There are many hurdles Walmart and other large grocers face as they race to expand fresh-food delivery and gain an edge in one of the fastest-growing e-commerce segments, reports The Wall Street Journal (March 15, 2019). Despite Walmart’s resources and more than 1.5 million U.S. workers, it mainly relies on a patchwork of independent companies to expand its delivery services as quickly, broadly and cheaply as possible.
Walmart, the country’s biggest seller of groceries, is facing pressure to push forward in delivery because Amazon, a chief competitor, is making inroads in grocery sales. (Walmart generated $200 billion in U.S. grocery sales last year, more than double Kroger’s take and 5 times as much as Amazon’s in the sector). In recent years, Walmart added a service for placing online grocery orders for parking-lot pickup at 2,100 of its 4,650 U.S. stores. About 35,000 U.S. Walmart employees called “pickers” now weave through aisles compiling online grocery orders– a slower and more costly process than fulfillment from specialized distribution centers.

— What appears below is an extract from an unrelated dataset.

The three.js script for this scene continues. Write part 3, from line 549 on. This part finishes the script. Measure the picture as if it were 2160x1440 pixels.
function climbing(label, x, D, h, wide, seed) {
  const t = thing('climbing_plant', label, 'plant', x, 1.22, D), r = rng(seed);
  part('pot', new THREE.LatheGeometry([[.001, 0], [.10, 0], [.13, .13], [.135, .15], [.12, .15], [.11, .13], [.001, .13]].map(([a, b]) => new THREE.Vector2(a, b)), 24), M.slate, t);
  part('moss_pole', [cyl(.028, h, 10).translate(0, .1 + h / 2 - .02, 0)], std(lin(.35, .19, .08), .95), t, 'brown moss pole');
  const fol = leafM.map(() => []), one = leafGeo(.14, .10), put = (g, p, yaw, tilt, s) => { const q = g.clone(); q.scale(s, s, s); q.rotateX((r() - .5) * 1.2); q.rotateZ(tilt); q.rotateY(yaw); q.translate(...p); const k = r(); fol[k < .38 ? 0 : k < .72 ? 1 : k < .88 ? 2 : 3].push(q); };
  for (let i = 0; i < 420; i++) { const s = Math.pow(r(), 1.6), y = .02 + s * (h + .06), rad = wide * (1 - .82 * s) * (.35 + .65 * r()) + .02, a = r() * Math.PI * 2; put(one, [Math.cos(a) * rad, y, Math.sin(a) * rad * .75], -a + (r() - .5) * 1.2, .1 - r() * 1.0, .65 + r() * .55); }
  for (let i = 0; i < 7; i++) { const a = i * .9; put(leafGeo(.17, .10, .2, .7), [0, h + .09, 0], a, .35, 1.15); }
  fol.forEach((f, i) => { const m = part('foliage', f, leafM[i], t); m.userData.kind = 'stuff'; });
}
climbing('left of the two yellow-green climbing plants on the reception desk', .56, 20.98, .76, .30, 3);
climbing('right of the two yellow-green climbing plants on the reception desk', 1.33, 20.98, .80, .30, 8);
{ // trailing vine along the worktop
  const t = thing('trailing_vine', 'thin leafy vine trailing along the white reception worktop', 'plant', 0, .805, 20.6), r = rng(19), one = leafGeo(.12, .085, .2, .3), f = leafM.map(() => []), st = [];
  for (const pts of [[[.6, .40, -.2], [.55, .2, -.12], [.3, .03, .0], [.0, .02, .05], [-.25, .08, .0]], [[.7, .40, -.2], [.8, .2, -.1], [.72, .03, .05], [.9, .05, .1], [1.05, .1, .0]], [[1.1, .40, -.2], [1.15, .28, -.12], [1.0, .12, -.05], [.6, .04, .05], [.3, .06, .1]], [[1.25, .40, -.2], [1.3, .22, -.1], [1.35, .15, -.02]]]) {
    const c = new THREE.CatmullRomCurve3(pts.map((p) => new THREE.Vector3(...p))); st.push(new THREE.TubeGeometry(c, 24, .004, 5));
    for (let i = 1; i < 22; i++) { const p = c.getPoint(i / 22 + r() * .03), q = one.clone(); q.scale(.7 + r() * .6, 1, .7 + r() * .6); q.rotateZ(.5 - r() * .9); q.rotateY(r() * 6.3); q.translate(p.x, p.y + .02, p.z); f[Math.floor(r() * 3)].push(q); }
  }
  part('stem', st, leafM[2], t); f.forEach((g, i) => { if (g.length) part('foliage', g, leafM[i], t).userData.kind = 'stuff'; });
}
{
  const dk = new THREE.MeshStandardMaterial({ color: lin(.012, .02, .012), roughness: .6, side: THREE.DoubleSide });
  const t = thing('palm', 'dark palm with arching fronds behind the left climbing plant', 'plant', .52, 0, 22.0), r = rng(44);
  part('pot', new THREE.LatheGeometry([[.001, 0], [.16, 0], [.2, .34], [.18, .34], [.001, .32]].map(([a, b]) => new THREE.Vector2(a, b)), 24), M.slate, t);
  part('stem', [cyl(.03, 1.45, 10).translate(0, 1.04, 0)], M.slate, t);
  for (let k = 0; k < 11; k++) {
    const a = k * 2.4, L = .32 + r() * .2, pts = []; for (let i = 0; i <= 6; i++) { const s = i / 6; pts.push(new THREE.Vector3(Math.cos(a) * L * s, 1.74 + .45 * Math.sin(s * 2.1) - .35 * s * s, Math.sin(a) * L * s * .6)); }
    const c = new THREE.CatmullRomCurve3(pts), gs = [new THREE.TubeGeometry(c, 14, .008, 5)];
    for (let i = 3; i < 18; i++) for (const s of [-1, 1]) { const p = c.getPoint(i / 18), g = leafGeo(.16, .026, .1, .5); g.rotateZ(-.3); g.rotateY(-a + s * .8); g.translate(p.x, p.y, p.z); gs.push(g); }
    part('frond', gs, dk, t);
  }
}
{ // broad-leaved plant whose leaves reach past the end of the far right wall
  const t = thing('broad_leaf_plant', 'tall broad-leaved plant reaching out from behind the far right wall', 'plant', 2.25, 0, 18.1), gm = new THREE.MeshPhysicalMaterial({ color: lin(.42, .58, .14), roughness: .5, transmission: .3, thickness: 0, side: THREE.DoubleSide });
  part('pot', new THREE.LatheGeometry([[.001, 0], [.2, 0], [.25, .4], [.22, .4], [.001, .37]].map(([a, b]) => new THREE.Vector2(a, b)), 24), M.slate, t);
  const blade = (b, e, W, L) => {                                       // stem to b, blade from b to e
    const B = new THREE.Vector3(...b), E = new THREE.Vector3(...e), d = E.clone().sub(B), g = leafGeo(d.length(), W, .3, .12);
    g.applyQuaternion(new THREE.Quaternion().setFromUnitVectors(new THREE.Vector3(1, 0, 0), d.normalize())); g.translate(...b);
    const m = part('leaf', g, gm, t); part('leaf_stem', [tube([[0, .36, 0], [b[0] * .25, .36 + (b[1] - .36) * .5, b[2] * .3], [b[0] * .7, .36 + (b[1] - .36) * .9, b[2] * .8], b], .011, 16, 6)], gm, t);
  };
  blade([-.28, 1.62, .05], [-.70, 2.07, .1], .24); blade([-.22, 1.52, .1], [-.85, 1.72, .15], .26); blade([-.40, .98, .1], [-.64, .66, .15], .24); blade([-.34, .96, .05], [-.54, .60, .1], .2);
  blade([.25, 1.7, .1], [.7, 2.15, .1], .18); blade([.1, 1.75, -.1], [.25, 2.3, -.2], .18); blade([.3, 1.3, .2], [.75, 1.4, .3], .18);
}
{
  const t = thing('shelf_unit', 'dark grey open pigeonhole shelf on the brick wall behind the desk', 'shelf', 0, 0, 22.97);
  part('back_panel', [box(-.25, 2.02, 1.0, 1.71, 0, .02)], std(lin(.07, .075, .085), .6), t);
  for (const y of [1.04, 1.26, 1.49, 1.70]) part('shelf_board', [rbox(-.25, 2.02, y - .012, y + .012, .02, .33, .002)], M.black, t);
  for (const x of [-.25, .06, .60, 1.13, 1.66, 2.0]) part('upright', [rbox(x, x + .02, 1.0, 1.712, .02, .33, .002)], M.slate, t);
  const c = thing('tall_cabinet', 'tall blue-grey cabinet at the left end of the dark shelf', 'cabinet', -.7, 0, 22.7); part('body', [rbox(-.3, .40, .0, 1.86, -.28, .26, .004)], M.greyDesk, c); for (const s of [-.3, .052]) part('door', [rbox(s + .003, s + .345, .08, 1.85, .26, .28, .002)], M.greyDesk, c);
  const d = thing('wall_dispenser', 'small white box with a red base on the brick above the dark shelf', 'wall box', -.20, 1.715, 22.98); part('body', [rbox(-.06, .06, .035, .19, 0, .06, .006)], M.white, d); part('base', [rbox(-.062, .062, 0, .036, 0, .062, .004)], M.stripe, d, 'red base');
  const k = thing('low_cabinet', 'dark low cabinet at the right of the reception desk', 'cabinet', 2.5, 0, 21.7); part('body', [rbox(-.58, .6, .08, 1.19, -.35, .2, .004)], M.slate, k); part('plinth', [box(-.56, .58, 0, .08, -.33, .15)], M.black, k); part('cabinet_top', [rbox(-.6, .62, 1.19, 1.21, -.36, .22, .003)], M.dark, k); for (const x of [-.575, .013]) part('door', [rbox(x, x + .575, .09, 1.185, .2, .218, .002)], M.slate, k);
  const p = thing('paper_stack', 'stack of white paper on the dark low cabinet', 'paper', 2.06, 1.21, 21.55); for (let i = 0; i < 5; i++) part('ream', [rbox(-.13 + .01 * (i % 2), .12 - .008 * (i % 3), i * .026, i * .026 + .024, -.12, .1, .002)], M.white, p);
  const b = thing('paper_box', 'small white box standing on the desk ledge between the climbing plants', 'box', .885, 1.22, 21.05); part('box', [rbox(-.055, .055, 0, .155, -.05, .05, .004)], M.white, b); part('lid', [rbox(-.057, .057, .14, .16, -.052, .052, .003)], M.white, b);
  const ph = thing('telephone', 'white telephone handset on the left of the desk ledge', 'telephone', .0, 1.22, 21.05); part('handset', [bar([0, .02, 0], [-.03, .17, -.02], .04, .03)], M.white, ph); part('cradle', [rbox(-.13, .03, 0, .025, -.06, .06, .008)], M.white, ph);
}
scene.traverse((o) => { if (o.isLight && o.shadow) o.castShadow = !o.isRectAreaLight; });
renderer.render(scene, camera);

Walmart is offering delivery from 800 stores, with another 800 planned this year, mostly by joining with firms like DoorDash that crowdsource drivers. Walmart pays a fee to the driving companies and charges customers $8-$10 per order to offset that cost. But filling online orders with store workers in spaces organized for shoppers can be complex and expensive. And drivers for delivery firms need an incentive to lug bulky grocery orders from their cars to customers’ doorsteps. Walmart is testing using its own store workers to make deliveries. And last year, it began arming workers with devices that tell them the fastest route through stores and the optimal order to place items into bags. Future remodels could tweak stores to better accommodate online ordering.
Classroom discussion questions:
- What are Walmart’s core competencies (see Chapter 2) as they relate to food delivery?
- What are its key success factors (KSF’s)?